WORK INSTRUCTIONS:
For the listing below, give the count of lines containing the string "Write" and nothing else.

SUPPLIED MATERIAL:
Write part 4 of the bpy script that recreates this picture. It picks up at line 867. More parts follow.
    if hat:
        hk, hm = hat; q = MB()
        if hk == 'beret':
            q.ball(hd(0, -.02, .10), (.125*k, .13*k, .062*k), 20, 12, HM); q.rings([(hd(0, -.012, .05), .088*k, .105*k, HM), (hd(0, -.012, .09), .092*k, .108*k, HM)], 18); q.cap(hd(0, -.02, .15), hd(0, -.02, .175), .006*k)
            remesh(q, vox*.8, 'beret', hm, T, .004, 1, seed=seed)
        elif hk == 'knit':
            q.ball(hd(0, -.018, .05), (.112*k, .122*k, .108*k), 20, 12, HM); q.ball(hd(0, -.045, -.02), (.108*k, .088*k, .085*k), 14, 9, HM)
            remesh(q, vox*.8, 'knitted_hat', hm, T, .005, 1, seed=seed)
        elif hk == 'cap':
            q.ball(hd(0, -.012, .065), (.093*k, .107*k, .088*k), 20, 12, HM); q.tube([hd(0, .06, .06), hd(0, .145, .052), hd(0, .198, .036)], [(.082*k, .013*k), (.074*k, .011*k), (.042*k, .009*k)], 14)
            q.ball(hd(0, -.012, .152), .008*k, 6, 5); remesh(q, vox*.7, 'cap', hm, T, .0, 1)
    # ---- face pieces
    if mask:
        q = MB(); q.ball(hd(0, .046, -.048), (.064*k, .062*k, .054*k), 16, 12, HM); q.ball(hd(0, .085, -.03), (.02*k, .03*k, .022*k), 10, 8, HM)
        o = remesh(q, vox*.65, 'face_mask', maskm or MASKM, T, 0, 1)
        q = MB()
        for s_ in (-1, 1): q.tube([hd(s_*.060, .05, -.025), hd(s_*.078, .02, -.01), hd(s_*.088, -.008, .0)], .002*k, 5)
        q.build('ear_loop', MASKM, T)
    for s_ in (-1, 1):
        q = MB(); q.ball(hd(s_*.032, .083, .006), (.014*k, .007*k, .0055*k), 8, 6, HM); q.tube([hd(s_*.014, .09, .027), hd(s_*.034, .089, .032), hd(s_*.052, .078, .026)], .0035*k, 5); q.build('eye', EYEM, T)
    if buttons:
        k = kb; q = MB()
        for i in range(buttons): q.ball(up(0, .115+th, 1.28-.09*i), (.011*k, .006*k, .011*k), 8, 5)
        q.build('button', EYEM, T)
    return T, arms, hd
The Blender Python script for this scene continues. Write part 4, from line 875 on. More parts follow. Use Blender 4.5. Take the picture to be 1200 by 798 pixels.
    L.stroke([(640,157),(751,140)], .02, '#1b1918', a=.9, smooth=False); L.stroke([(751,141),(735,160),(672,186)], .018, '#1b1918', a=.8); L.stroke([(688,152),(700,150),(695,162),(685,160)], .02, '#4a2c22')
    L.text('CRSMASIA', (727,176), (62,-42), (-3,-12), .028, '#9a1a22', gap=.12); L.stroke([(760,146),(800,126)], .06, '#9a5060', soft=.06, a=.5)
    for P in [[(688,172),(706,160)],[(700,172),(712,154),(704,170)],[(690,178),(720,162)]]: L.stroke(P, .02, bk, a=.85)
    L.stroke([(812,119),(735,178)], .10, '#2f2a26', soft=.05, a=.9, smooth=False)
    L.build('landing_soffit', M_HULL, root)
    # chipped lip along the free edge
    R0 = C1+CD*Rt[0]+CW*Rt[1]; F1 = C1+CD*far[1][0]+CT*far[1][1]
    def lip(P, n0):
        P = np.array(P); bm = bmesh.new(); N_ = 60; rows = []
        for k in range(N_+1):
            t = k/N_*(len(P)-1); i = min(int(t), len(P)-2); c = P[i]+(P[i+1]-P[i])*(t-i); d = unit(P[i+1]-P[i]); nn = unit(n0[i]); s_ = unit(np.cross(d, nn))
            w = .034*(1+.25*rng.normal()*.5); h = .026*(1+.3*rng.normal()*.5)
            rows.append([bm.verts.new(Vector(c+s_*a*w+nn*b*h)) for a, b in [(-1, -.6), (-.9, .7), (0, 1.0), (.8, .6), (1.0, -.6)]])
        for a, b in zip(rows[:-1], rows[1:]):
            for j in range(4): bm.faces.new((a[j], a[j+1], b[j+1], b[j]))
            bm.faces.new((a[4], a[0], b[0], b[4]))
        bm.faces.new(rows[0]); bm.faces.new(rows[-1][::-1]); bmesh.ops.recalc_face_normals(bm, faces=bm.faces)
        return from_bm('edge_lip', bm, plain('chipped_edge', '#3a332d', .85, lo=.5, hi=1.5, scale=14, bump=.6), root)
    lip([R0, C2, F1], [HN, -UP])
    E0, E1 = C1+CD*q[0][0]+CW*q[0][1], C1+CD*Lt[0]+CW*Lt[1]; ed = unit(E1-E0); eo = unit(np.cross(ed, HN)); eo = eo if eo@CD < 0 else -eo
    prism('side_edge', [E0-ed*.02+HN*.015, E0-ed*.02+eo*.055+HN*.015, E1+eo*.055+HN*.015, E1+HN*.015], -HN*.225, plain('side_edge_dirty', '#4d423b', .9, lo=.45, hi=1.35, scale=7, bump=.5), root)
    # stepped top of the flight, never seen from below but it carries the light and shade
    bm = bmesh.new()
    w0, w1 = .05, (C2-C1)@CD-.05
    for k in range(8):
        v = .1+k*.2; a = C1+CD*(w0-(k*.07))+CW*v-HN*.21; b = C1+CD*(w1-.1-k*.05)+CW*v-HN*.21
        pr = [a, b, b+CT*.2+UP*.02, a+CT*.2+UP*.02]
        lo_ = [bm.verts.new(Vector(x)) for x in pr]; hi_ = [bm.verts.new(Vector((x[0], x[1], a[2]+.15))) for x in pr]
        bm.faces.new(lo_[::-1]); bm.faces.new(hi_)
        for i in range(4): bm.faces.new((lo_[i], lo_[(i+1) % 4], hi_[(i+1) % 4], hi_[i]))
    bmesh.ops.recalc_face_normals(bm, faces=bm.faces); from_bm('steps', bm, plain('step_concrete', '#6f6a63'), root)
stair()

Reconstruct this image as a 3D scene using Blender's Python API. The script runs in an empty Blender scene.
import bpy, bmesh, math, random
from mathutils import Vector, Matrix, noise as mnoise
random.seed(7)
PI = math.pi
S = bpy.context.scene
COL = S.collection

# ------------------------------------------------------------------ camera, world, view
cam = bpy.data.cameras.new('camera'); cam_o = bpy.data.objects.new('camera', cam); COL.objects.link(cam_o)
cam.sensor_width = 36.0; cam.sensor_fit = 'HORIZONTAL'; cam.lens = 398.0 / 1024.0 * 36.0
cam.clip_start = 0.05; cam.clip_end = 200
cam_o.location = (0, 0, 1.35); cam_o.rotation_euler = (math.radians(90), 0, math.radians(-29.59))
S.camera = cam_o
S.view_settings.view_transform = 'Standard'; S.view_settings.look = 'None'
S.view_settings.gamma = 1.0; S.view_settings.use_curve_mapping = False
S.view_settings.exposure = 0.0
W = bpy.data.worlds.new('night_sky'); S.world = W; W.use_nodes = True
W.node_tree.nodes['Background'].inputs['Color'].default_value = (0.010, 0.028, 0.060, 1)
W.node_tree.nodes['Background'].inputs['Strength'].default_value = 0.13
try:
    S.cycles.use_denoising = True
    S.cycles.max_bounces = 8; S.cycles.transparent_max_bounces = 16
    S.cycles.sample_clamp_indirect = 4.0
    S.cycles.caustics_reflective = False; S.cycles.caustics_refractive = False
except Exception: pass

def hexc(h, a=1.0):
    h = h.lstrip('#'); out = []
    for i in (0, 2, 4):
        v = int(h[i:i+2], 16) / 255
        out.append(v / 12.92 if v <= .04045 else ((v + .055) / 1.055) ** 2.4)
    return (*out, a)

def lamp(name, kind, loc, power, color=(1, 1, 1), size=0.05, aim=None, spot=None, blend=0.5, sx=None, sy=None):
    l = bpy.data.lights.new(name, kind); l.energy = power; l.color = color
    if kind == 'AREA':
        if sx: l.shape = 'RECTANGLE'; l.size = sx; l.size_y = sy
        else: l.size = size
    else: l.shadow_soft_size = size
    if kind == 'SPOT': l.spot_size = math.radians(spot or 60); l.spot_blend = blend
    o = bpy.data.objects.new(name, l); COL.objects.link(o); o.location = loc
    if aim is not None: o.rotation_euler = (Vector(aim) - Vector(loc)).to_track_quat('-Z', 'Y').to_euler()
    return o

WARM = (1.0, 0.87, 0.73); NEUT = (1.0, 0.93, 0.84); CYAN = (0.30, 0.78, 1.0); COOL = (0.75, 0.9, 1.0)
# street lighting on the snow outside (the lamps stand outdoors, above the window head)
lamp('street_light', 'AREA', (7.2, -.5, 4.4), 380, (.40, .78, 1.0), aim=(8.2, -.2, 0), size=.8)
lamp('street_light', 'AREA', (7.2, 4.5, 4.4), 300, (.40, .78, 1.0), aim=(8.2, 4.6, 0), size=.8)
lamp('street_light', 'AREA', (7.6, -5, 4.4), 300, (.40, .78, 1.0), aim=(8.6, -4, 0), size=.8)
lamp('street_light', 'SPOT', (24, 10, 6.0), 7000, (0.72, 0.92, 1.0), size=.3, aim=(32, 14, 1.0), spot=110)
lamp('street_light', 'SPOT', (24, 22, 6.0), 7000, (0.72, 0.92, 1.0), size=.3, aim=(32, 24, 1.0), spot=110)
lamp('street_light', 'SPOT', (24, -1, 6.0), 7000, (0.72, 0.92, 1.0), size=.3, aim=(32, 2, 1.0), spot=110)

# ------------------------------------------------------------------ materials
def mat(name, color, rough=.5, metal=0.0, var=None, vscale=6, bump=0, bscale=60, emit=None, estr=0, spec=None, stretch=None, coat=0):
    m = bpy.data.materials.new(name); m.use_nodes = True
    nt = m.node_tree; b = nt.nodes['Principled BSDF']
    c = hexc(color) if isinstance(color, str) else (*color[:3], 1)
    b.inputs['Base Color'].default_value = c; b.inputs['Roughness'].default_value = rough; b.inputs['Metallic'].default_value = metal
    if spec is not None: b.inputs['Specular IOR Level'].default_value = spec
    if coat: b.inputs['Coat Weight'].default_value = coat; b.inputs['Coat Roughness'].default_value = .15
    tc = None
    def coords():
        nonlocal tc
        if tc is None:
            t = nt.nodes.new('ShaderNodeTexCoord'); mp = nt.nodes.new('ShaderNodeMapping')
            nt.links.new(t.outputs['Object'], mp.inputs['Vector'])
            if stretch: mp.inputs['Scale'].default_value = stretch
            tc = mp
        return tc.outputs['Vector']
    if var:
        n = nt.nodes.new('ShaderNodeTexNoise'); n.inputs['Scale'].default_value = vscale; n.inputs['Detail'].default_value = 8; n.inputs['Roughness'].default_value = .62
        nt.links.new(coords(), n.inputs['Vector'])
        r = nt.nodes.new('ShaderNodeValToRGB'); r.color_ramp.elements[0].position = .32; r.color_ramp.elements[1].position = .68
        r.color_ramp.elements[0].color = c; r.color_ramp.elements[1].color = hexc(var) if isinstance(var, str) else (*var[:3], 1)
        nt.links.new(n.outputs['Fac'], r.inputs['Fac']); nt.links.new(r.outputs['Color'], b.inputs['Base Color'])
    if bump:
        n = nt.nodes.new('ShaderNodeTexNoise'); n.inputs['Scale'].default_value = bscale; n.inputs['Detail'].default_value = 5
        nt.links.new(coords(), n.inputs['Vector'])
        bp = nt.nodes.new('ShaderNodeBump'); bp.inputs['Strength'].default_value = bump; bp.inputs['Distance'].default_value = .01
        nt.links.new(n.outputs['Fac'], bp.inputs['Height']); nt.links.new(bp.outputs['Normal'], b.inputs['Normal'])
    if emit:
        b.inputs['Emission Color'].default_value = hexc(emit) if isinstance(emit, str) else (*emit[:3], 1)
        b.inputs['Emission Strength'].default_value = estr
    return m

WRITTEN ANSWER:
2